Germany steps up raids amid growing right-wing terrorism


In an operation against right-wing terrorism suspects, German authorities raided a number of locations in four states yesterday.

The raids in Lower Saxony, Bremen, Schleswig-Holstein and Thuringia targeted four people, suspected of founding a terrorist organization, the prosecutors said, but it was not clear if anyone was arrested. State officials and special commando units carried out the raids, prosecutors said.

The suspects were accused of forming a group called Nordadler (Northern Eagles) whose goal was to strengthen National Socialism in Germany, through possible attacks on political opponents if necessary.

Since 2016, German authorities have conducted an increasing number of nationwide raids targeting right-wing groups, including houses, apartments and other properties believed to be owned by members of such groups, targeting the so-called Reich citizens movement, Reichsbürgers.

The domestic intelligence service estimates that the Reichsbuerger have several thousand members. One of them shot dead a police officer in Bavaria in October.
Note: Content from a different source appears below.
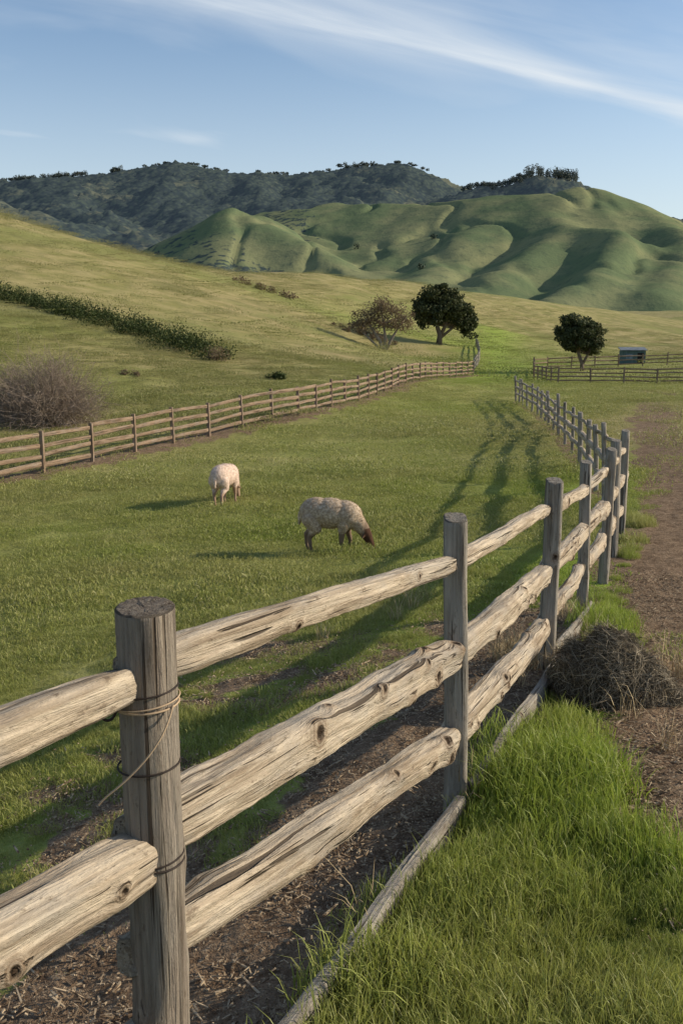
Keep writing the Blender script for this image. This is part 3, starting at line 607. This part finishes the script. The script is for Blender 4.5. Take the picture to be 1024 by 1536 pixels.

German authorities are increasingly concerned over the Reichsbürger movement, which reportedly has 718 members in Saxony, according to the Federal Police Office for the Protection of the Constitution. In Bavaria, numbers are going up, with around 3,000 people reported as being part of the movement.

Reichsbürger members do not recognize the modern German state as legitimate, citing technicalities about the fall of the Nazi Third Reich in May 1945, stipulating that while the Wehrmacht top brass did surrender to the Allies, the political leaders of the government, such as ministers and Adolf Hitler himself, never surrendered. Hitler also considered the surrender of Heinrich Himmler and Herman Göring as high treason, expelling them from the government before the Reich's collapse.

The Reichsbürger movement also believes that the legitimate borders of Germany are those of 1937, before the annexation of Austria and the Sudetenland. They also refuse to acknowledge the modern constitution and pay no taxes, claiming to be following the laws of the Third Reich's constitution.